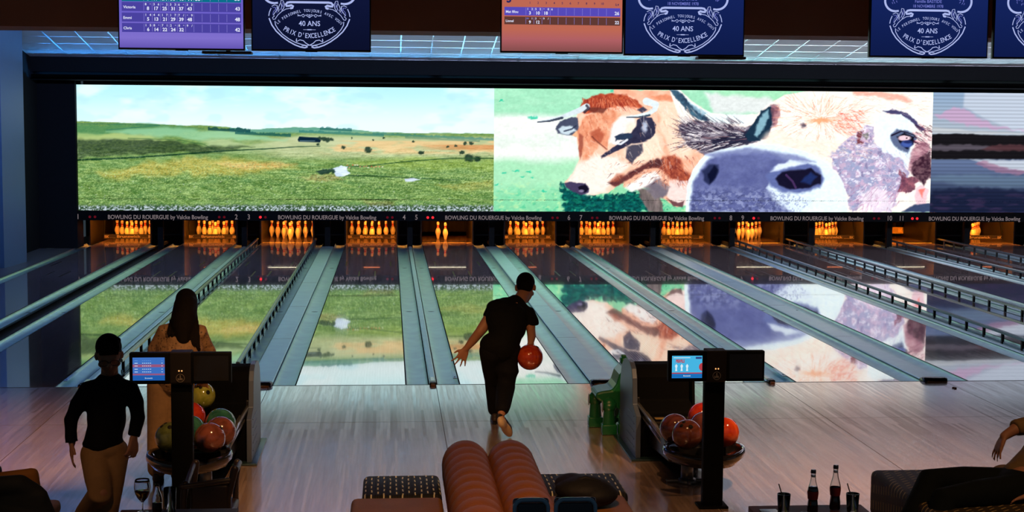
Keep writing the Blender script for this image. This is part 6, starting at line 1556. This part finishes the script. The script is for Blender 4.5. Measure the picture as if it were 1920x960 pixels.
# dark low armchair frame behind the left table
e = empty('armchair', (-1.5, -5.6, 0), 'low dark wooden armchair standing behind the left console', 'chair')
DW = mat('dark_chair_wood', (.022, .014, .012), .45, noise=.2)
m = MB(); m.box(-1.63, -1.40, -5.60, -5.56, .17, .385, bev=.02); m.build('backrest', DW, e)
m = MB(); m.box(-1.66, -1.38, -5.56, -5.15, .14, .20, bev=.02); m.build('seat', DW, e)
m = MB(); m.tube([(-1.68, -5.60, .375), (-1.55, -5.60, .39), (-1.40, -5.58, .405)], [.017, .019, .02], 10, ends='round'); m.build('top_rail', DW, e)
for x0, y0, x1, y1, zt in ((-1.405, -5.58, -1.365, -5.56, .47), (-1.67, -5.60, -1.66, -5.58, .385), (-1.40, -5.18, -1.39, -5.16, .42), (-1.66, -5.18, -1.65, -5.16, .42)):
    q = MB(); q.tube([(x0, y0, 0), (x0, y0, .3), (x1, y1, zt)], [.016, .02, .024], 10, ends='round'); q.build('leg', DW, e)
for x in (-1.375, -1.66): q = MB(); q.tube([(x, -5.57, .42 if x > -1.5 else .37), (x, -5.16, .42)], .016, 10, ends='round'); q.build('armrest', DW, e)

# chair with a jacket in the lower left corner
e = empty('leather_chair', (-2.48, -6.6, 0), 'brown leather chair in the lower left corner under a black jacket', 'chair')
m = MB(); m.box(-2.72, -2.28, -6.62, -6.54, .42, .705, bev=.035, rot=R3('Y', -7)); m.build('backrest', TAN, e)
m = MB(); m.box(-2.72, -2.28, -6.55, -6.10, .36, .44, bev=.03); m.build('seat', TAN, e)
for x in (-2.69, -2.31):
    for y in (-6.58, -6.14): q = MB(); q.tube([(x, y, 0), (x, y, .40)], .014, 10); q.build('leg', RTRIM, e)
JK = mat('black_jacket_cloth', (.010, .012, .013), .85, noise=.2, bump=.8, bscale=12)
m = MB()
limb(m, [(-2.70, -6.68, .60), (-2.55, -6.70, .655), (-2.36, -6.69, .665), (-2.29, -6.67, .61)], [.05, .055, .055, .05])
limb(m, [(-2.70, -6.70, .30), (-2.50, -6.71, .32), (-2.24, -6.70, .28)], [.06, .07, .07]); limb(m, [(-2.70, -6.69, .46), (-2.50, -6.72, .50), (-2.25, -6.70, .46)], [.06, .065, .06])
m.box(-2.74, -2.22, -6.73, -6.66, .22, .64, bev=.03); m.box(-2.74, -2.50, -6.73, -6.48, .62, .735, bev=.03)
limb(m, [(-2.27, -6.68, .60), (-2.23, -6.68, .48), (-2.21, -6.68, .32)], [.045, .05, .045])
tag(remesh('jacket', m, .012, JK, None, 4), 'black jacket draped over the brown chair in the lower left corner', 'jacket')
e = empty('steel_stand', (-2.44, -7.3, 0), 'thin steel tube stand at the lower left edge', 'stand')
m = MB(); m.tube([(-2.385, -7.3, .0), (-2.40, -7.3, .40), (-2.435, -7.3, .60)], .011, 10); m.build('tube', RTRIM, e)
m = MB(); m.lathe([(.13, .0), (.13, .012), (.02, .02), (.0001, .02)], (-2.385, -7.3, 0), 24); m.build('base', RTRIM, e)

# small red scrap on the approach
m = MB(); pts = [(.02, 0), (.007, .006), (.004, .02), (-.005, .006), (-.018, .008), (-.008, -.003), (-.012, -.016), (.001, -.008), (.012, -.014), (.008, -.003)]
m.prism([(5.13 + a, -.42 + b * 2) for a, b in pts], 'z', .0005, .012); tag(m.build('paper_scrap', mat('red_brown_paper', (.16, .03, .02), .7)), 'small dark red scrap lying on the approach at the right', 'scrap')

◆ ◆ ◆ ◆

• _What you have to do_: Reproduce the full listing above verbatim, with no pictures included.

• _Exercise result_:
Keep writing the Blender script for this image. This is part 6, starting at line 1556. This part finishes the script. The script is for Blender 4.5. Measure the picture as if it were 1920x960 pixels.
# dark low armchair frame behind the left table
e = empty('armchair', (-1.5, -5.6, 0), 'low dark wooden armchair standing behind the left console', 'chair')
DW = mat('dark_chair_wood', (.022, .014, .012), .45, noise=.2)
m = MB(); m.box(-1.63, -1.40, -5.60, -5.56, .17, .385, bev=.02); m.build('backrest', DW, e)
m = MB(); m.box(-1.66, -1.38, -5.56, -5.15, .14, .20, bev=.02); m.build('seat', DW, e)
m = MB(); m.tube([(-1.68, -5.60, .375), (-1.55, -5.60, .39), (-1.40, -5.58, .405)], [.017, .019, .02], 10, ends='round'); m.build('top_rail', DW, e)
for x0, y0, x1, y1, zt in ((-1.405, -5.58, -1.365, -5.56, .47), (-1.67, -5.60, -1.66, -5.58, .385), (-1.40, -5.18, -1.39, -5.16, .42), (-1.66, -5.18, -1.65, -5.16, .42)):
    q = MB(); q.tube([(x0, y0, 0), (x0, y0, .3), (x1, y1, zt)], [.016, .02, .024], 10, ends='round'); q.build('leg', DW, e)
for x in (-1.375, -1.66): q = MB(); q.tube([(x, -5.57, .42 if x > -1.5 else .37), (x, -5.16, .42)], .016, 10, ends='round'); q.build('armrest', DW, e)

# chair with a jacket in the lower left corner
e = empty('leather_chair', (-2.48, -6.6, 0), 'brown leather chair in the lower left corner under a black jacket', 'chair')
m = MB(); m.box(-2.72, -2.28, -6.62, -6.54, .42, .705, bev=.035, rot=R3('Y', -7)); m.build('backrest', TAN, e)
m = MB(); m.box(-2.72, -2.28, -6.55, -6.10, .36, .44, bev=.03); m.build('seat', TAN, e)
for x in (-2.69, -2.31):
    for y in (-6.58, -6.14): q = MB(); q.tube([(x, y, 0), (x, y, .40)], .014, 10); q.build('leg', RTRIM, e)
JK = mat('black_jacket_cloth', (.010, .012, .013), .85, noise=.2, bump=.8, bscale=12)
m = MB()
limb(m, [(-2.70, -6.68, .60), (-2.55, -6.70, .655), (-2.36, -6.69, .665), (-2.29, -6.67, .61)], [.05, .055, .055, .05])
limb(m, [(-2.70, -6.70, .30), (-2.50, -6.71, .32), (-2.24, -6.70, .28)], [.06, .07, .07]); limb(m, [(-2.70, -6.69, .46), (-2.50, -6.72, .50), (-2.25, -6.70, .46)], [.06, .065, .06])
m.box(-2.74, -2.22, -6.73, -6.66, .22, .64, bev=.03); m.box(-2.74, -2.50, -6.73, -6.48, .62, .735, bev=.03)
limb(m, [(-2.27, -6.68, .60), (-2.23, -6.68, .48), (-2.21, -6.68, .32)], [.045, .05, .045])
tag(remesh('jacket', m, .012, JK, None, 4), 'black jacket draped over the brown chair in the lower left corner', 'jacket')
e = empty('steel_stand', (-2.44, -7.3, 0), 'thin steel tube stand at the lower left edge', 'stand')
m = MB(); m.tube([(-2.385, -7.3, .0), (-2.40, -7.3, .40), (-2.435, -7.3, .60)], .011, 10); m.build('tube', RTRIM, e)
m = MB(); m.lathe([(.13, .0), (.13, .012), (.02, .02), (.0001, .02)], (-2.385, -7.3, 0), 24); m.build('base', RTRIM, e)

# small red scrap on the approach
m = MB(); pts = [(.02, 0), (.007, .006), (.004, .02), (-.005, .006), (-.018, .008), (-.008, -.003), (-.012, -.016), (.001, -.008), (.012, -.014), (.008, -.003)]
m.prism([(5.13 + a, -.42 + b * 2) for a, b in pts], 'z', .0005, .012); tag(m.build('paper_scrap', mat('red_brown_paper', (.16, .03, .02), .7)), 'small dark red scrap lying on the approach at the right', 'scrap')